The Pew survey found that even as blacks blame other blacks for their shortcomings they had no illusion that discrimination is dead and buried. In a seeming paradox, the black middle-class respondents said they were more pessimistic about their future than a decade ago. That pessimism is tied directly to jitters that their economic gains can be snatched away at any time. A sharp economic downturn can dump more than a few of them back in the same crumbling neighborhoods they worked long and hard to get out of.

That’s the dilemma for the two black Americas that no amount of internal fault finding can wipe away. Even Cosby might agree with that.

Earl Ofari Hutchinson is an author and political analyst.
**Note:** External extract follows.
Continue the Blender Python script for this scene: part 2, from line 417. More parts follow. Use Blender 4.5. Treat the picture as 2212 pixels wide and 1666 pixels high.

His new book is The Latino Challenge to Black America: Towards a Conversation between African-Americans and Hispanics (Middle Passage Press)
hutchinsonreport@aol.com

1 comment:

Anonymous said...

I believe the troubles of poor blacks or the troubles of the poor in general, is a combination of racism and bad decisions. You can not say it's one or the other, alone. Life has not been fair to none of us. Our response to that unfairness can make or break us. I strongly believe we are in charge of our destiny – no matter the obstacles (racism, sexism, etc.) I also believe we are supposed to give a hand of support to our brothers and sisters (IN CHRIST) when we see fit. Poor America, in general, has never really received a lot of sympathy from the middle class or rich. Although the Pew study focuses on blacks, this is not just a "black thang." Americans, for decades, have always had that "bootstrap mentality" -- improve your situation by your OWN efforts without any help from other people. This mentality shows no compassion – in which some of us need more of than others.